■ Brief ■
Write every line of the material out exactly as shown.

■ Dataset excerpt ■
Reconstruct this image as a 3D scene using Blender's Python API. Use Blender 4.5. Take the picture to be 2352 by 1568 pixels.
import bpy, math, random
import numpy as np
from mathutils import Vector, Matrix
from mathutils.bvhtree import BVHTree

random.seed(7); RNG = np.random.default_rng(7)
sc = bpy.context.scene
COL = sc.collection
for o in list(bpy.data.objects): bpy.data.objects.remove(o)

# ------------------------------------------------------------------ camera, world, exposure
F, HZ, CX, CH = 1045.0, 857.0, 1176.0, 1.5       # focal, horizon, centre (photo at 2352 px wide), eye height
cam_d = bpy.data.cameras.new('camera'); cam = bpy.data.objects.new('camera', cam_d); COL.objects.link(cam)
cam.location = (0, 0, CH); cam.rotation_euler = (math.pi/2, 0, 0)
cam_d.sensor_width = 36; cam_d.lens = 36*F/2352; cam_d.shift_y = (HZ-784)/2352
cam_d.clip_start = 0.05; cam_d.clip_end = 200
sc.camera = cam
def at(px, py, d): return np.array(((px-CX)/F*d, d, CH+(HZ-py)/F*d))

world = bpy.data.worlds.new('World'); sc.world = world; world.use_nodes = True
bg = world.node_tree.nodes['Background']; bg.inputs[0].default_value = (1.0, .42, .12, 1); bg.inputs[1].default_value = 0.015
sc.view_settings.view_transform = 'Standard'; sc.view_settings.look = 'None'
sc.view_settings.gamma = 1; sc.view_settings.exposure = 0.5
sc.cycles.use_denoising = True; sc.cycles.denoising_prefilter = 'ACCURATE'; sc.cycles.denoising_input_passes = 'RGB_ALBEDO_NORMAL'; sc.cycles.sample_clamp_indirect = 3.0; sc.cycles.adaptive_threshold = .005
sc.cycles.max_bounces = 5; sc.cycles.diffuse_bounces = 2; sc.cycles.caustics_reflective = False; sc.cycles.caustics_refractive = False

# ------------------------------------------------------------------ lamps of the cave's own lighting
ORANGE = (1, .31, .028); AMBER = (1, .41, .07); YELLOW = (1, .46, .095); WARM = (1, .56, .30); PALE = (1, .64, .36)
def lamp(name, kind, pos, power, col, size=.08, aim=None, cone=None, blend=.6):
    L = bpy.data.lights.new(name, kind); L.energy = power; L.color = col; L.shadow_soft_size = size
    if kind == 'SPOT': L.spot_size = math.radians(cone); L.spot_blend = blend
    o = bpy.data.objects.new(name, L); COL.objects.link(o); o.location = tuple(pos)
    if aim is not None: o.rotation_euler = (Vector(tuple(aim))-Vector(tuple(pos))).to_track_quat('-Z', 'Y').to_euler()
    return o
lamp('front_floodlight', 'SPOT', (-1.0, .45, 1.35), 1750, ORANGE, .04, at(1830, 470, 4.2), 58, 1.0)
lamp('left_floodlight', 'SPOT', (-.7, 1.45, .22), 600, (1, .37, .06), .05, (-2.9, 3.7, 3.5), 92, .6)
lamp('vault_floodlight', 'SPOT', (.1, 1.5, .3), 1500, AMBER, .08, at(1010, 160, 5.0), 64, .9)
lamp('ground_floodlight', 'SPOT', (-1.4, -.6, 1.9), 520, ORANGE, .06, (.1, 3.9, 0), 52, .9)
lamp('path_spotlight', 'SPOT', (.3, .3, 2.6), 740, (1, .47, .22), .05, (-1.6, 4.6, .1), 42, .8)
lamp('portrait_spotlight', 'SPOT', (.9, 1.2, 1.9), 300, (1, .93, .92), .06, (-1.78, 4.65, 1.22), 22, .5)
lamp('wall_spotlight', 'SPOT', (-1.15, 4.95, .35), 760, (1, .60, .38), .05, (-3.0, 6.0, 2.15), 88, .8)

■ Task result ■
Reconstruct this image as a 3D scene using Blender's Python API. Use Blender 4.5. Take the picture to be 2352 by 1568 pixels.
import bpy, math, random
import numpy as np
from mathutils import Vector, Matrix
from mathutils.bvhtree import BVHTree

random.seed(7); RNG = np.random.default_rng(7)
sc = bpy.context.scene
COL = sc.collection
for o in list(bpy.data.objects): bpy.data.objects.remove(o)

# ------------------------------------------------------------------ camera, world, exposure
F, HZ, CX, CH = 1045.0, 857.0, 1176.0, 1.5       # focal, horizon, centre (photo at 2352 px wide), eye height
cam_d = bpy.data.cameras.new('camera'); cam = bpy.data.objects.new('camera', cam_d); COL.objects.link(cam)
cam.location = (0, 0, CH); cam.rotation_euler = (math.pi/2, 0, 0)
cam_d.sensor_width = 36; cam_d.lens = 36*F/2352; cam_d.shift_y = (HZ-784)/2352
cam_d.clip_start = 0.05; cam_d.clip_end = 200
sc.camera = cam
def at(px, py, d): return np.array(((px-CX)/F*d, d, CH+(HZ-py)/F*d))

world = bpy.data.worlds.new('World'); sc.world = world; world.use_nodes = True
bg = world.node_tree.nodes['Background']; bg.inputs[0].default_value = (1.0, .42, .12, 1); bg.inputs[1].default_value = 0.015
sc.view_settings.view_transform = 'Standard'; sc.view_settings.look = 'None'
sc.view_settings.gamma = 1; sc.view_settings.exposure = 0.5
sc.cycles.use_denoising = True; sc.cycles.denoising_prefilter = 'ACCURATE'; sc.cycles.denoising_input_passes = 'RGB_ALBEDO_NORMAL'; sc.cycles.sample_clamp_indirect = 3.0; sc.cycles.adaptive_threshold = .005
sc.cycles.max_bounces = 5; sc.cycles.diffuse_bounces = 2; sc.cycles.caustics_reflective = False; sc.cycles.caustics_refractive = False

# ------------------------------------------------------------------ lamps of the cave's own lighting
ORANGE = (1, .31, .028); AMBER = (1, .41, .07); YELLOW = (1, .46, .095); WARM = (1, .56, .30); PALE = (1, .64, .36)
def lamp(name, kind, pos, power, col, size=.08, aim=None, cone=None, blend=.6):
    L = bpy.data.lights.new(name, kind); L.energy = power; L.color = col; L.shadow_soft_size = size
    if kind == 'SPOT': L.spot_size = math.radians(cone); L.spot_blend = blend
    o = bpy.data.objects.new(name, L); COL.objects.link(o); o.location = tuple(pos)
    if aim is not None: o.rotation_euler = (Vector(tuple(aim))-Vector(tuple(pos))).to_track_quat('-Z', 'Y').to_euler()
    return o
lamp('front_floodlight', 'SPOT', (-1.0, .45, 1.35), 1750, ORANGE, .04, at(1830, 470, 4.2), 58, 1.0)
lamp('left_floodlight', 'SPOT', (-.7, 1.45, .22), 600, (1, .37, .06), .05, (-2.9, 3.7, 3.5), 92, .6)
lamp('vault_floodlight', 'SPOT', (.1, 1.5, .3), 1500, AMBER, .08, at(1010, 160, 5.0), 64, .9)
lamp('ground_floodlight', 'SPOT', (-1.4, -.6, 1.9), 520, ORANGE, .06, (.1, 3.9, 0), 52, .9)
lamp('path_spotlight', 'SPOT', (.3, .3, 2.6), 740, (1, .47, .22), .05, (-1.6, 4.6, .1), 42, .8)
lamp('portrait_spotlight', 'SPOT', (.9, 1.2, 1.9), 300, (1, .93, .92), .06, (-1.78, 4.65, 1.22), 22, .5)
lamp('wall_spotlight', 'SPOT', (-1.15, 4.95, .35), 760, (1, .60, .38), .05, (-3.0, 6.0, 2.15), 88, .8)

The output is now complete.